Having won a maiden Major Championship, you’d expect most players to enjoy the moment and take next week off. But Schwartzel was scheduled to compete in the Maybank Malaysia Championship and decided to stick to his word and take part. A decision he now regrets.

“I think looking back I perhaps shouldn’t have honoured my commitment to play in Malaysia the following week,” he said. “I would have liked to have spent that week going over the win and soaking it all in. Instead, I went straight into competing in another golf tournament with a 12-hour time difference. So, I didn’t have the best celebration and in hindsight, I shouldn’t have gone, and everyone would have understood. But I committed and I honoured it.

“Maybe a few years later when I sat back and watched some video clips is when it really sunk in with me – what I achieved that day.  That year that I won, because I switched on again to playing straight after the win, I wasn’t used to all the attention that came with it – the press conferences and the expectation. And I think that happens to a lot of first-time winners.”

“Knowing what I know now, I probably would have done things a bit differently. That first year was a blur. Only a year later when there was a new champion in Bubba Watson I started relaxing and the focus was on him, then I saw the highlights of my win one day and I was like ‘wow, that was amazing’ and then it hit me, the scale of what I’d accomplished.”

South African BBQ

Fast-forward a year and it was Schwartzel’s turn to take part in one of the most unique traditions in golf – the Champions Dinner. The most exclusive dinner in golf has been an annual Tuesday night tradition since 1952 when Ben Hogan, the 1951 winner, suggested and hosted the first dinner.

Since then the winner from the previous year acts as host and selects a menu for all previous Green jacket winners. Schwartzel stuck to his roots with a menu that included an authentic South African BBQ paired with some of the country’s finest wine offerings.

“I don’t know if it’s just the chefs there being nice to me – but they said it was one of the top three of all time from their point of view, so I was very happy with that judgment,” he says while laughing.  “Everybody at the table loved it. They all finished their food – some asked for seconds. And as a host you like to see that. You don’t want to see people leaving a whole plate of uneaten food there to be taken away.

“Of the dinners I’ve been to since my win there’s not been a bad one. Everybody’s been good at serving food. They’ve all been different but they’ve all been spot on.
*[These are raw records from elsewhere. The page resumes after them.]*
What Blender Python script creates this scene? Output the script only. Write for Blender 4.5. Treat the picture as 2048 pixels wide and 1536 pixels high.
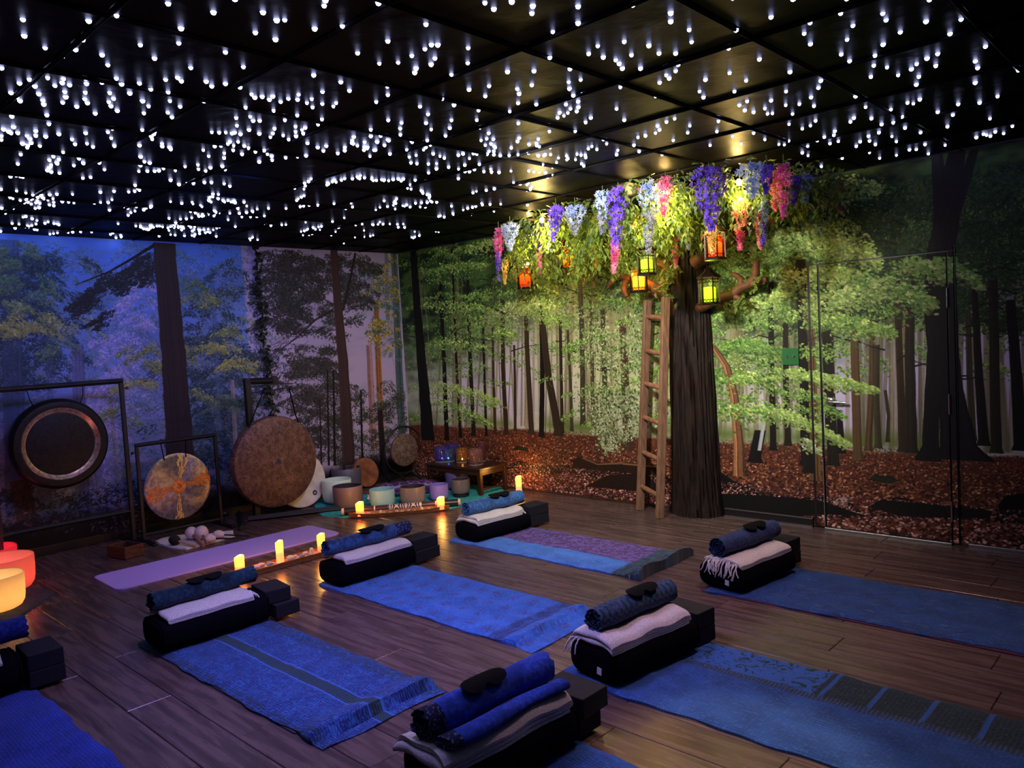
import bpy, math, random
import numpy as np
from mathutils import Vector, Matrix

for o in list(bpy.data.objects):
    bpy.data.objects.remove(o, do_unlink=True)
SC = bpy.context.scene
COL = SC.collection
rnd = random.Random(7)
PI = math.pi
H = 2.51                                   # ceiling height
# ------------------------------------------------------------------ camera
CAM = (6.8672, -5.5335, 1.5)
YAW, PITCH, ROLL, FPX = -0.756519, -0.0594465, -0.0557231, 1547.37
def cam_axes():
    cy, sy, cp, sp = math.cos(YAW), math.sin(YAW), math.cos(PITCH), math.sin(PITCH)
    f = Vector((sy*cp, cy*cp, sp)); r = Vector((cy, -sy, 0)); u = r.cross(f)
    c, s = math.cos(ROLL), math.sin(ROLL)
    return c*r + s*u, -s*r + c*u, f
CR, CU, CF = cam_axes()
cd = bpy.data.cameras.new('camera'); cam = bpy.data.objects.new('camera', cd); COL.objects.link(cam)
M = Matrix(((CR.x, CU.x, -CF.x, CAM[0]), (CR.y, CU.y, -CF.y, CAM[1]), (CR.z, CU.z, -CF.z, CAM[2]), (0, 0, 0, 1)))
cam.matrix_world = M
cd.sensor_width = 36; cd.lens = FPX/2048*36; cd.clip_start = .05
SC.camera = cam
# ------------------------------------------------------------------ world, exposure, lamps
SC.view_settings.view_transform = 'Standard'; SC.view_settings.look = 'None'
SC.view_settings.gamma = 1; SC.view_settings.use_curve_mapping = False
SC.view_settings.exposure = 0.55
SC.cycles.use_denoising = True
SC.cycles.max_bounces = 6; SC.cycles.diffuse_bounces = 3; SC.cycles.glossy_bounces = 3
SC.cycles.transmission_bounces = 6; SC.cycles.transparent_max_bounces = 12
SC.cycles.sample_clamp_indirect = 4; SC.cycles.caustics_reflective = False; SC.cycles.caustics_refractive = False
W = bpy.data.worlds.new('world'); SC.world = W; W.use_nodes = True
W.node_tree.nodes['Background'].inputs[0].default_value = (.10, .08, .22, 1)
W.node_tree.nodes['Background'].inputs[1].default_value = .03

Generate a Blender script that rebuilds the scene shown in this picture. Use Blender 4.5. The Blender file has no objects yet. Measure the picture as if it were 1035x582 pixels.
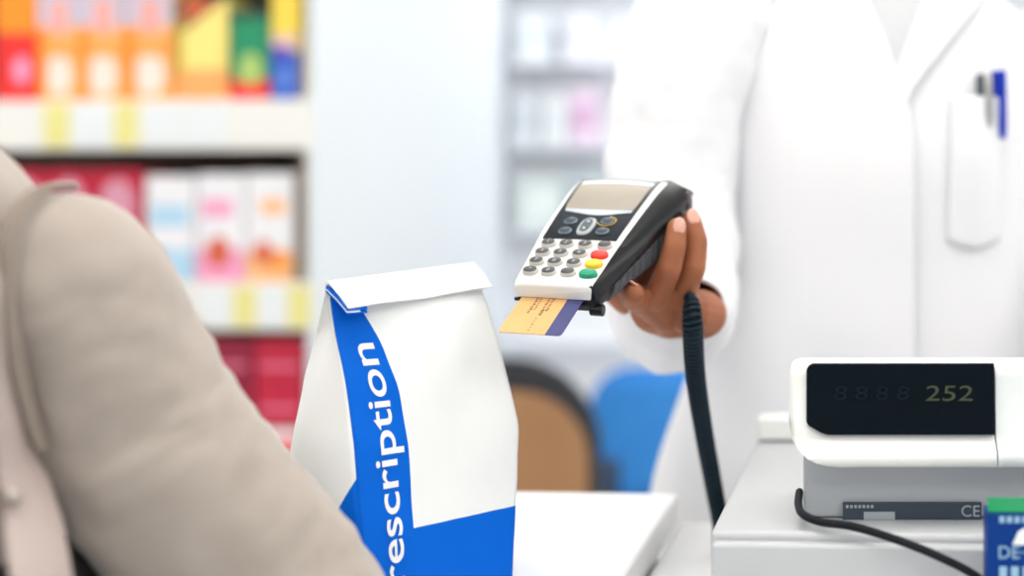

I would have struggled with Sandy Lyle’s haggis back in the late 80s, that’s the one that I would have probably passed on.

“To be part of the history of The Masters as a winner and invited to play each year and sit down at the champion’s dinner, it’s hard to explain how good that feels. To be able to go back and play it until they ask me to stop is an amazing thought and is something I’ll cherish. I was so sad this week because what normally would be taking place isn’t, and we’ve got to wait a few months for it. And that Champions Dinner is a very special few hours that we have.”

Rescheduled Masters

Schwartzel will have to wait until November until he can tuck into Tiger Woods’ Champions Dinner with Augusta National confirming this year’s tournament will take place from November 12-15. The drive up the iconic Magnolia Lane will certainly look a bit different than usual but Schwartzel is looking forward to the change.

“Having the Masters in November this year will be strange because you assume that they will have the 2021 Masters in April, so it will be a really short turnaround for the winner,” he said. “It’s going to be different, that’s for sure. But sometimes a little bit of a change like that is good. The course is going to play a lot harder. It’s going to be colder so it will play longer.

“I’ve played there in February when it’s really cold and it can be almost unplayable from the back tees. In April with the warm temperatures, the ball goes a bit further, but in November it will be a monster of a course, very difficult. And it won’t be in full bloom so it will be interesting to see what it will be like in November.”